Religião: adaptações na rotina de trabalho para receber refugiados


O islamismo fez cruzar os caminhos de Camara e Ejaz. A religião tem um peso relevante na vida do empresário e dos funcionários em situação de refúgio da Cashier Cold. Por conta disso, a empresa adotou algumas adaptações estruturais e promoveu a conscientização dos funcionários para acolher e atender as necessidades culturais dos migrantes. Tatiane explica que no começo, os empregados brasileiros viam as permissões como privilégios, mas foram incentivados a aprender sobre as diferenças e as tradições com os colegas estrangeiros.

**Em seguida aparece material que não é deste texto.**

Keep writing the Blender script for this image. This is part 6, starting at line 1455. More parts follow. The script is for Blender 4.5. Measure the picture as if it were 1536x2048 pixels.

“Eles podem rezar cinco vezes por dia e sair mais cedo para ir à mesquita nas sextas-feiras. Temos um espaço especial na empresa para que possam fazer a prática religiosa. Antes eles rezavam no papelão e agora temos tapetes. O Ejaz autorizou e apoia 100%. Eles são exemplos para os brasileiros porque são muito disciplinados”, ressalta Tatiane, que passou a estudar o islã.


Com o auxílio da diretora jurídica, os três funcionários entraram com a solicitação de visto de trabalho e contam com o apoio de Ejaz para trazerem a família que ficou na Mauritânia. A empresa, que conta com 11 colaboradores no total, tem a intenção de continuar engajada à causa do refúgio, estendendo as ações a outras comunidades por intermédio da mesquita.